Micron Technology(MU ) gained ground as semiconductor stocks were seen higher on bullish comments from Goldman Sachs on DRAM -- which are memory chips that serve as an indicator of the industry's health. Intel shares were also rising, in part, due to plans to introduce its latest high-speed chip.

In response to Wall Street Journal article that the company is being investigated by the Department of Justice Qwest Communications (Q ) says it has "no reason to believe we are subject of any investigation."

Grocery chain Great Atlantic & Pacific Tea Co. (GAP ), otherwise known as A&P, said it will restate results for two years after an accounting review. The company's 2001 results will be raised to net income of $12.5 million from a loss of $71.9 million. It will also restate 1999 and 2000 figures.

Treasury Market

Treasuries finished lower as investors bid the stock market higher Friday. The latest employment report was not as robust as hoped for, but did little good for bonds.

In economic news Friday, the June employment update showed a rise in non-farm payrolls by 36,000, which is less than S&P's expectation of a rise of 70,000. The unemployment rate rose to 5.9% from 5.8% in May. Also, hourly earnings rose 0.4%, a bit more than expected, but not enough to scare the Federal Reserve.
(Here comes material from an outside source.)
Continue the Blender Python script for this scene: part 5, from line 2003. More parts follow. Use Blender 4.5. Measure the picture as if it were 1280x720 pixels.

Overall, it was a disappointing report, but not terrible and still consistent with modest growth in the economy, says S&P chief economist David Wyss. The sluggish employment growth will keep the Fed on hold, probably into next year, he says.

World Markets

European stock markets gained ground Friday following the U.S. market's lead. In London, the Financial Times-Stock Exchange 100 index ended up 144.40 points, or 3.23%, to 4,615.60. France's CAC 40 finished higher by 166.15 points, or 4.49%, to 3,863.28. Germany's DAX index was up 4,446.27 points, or 4.41%, to 4,446.27.

Asian markets ended higher. In Japan, the Nikkei 225 index was helped by a rebound in tech stocks. The index jumped 193.28 points, or 1.82%, to 10,826.09. In Hong Kong, the benchmark Hang Seng index gained 40.58 points, or 0.38%, to close at 10,806.16.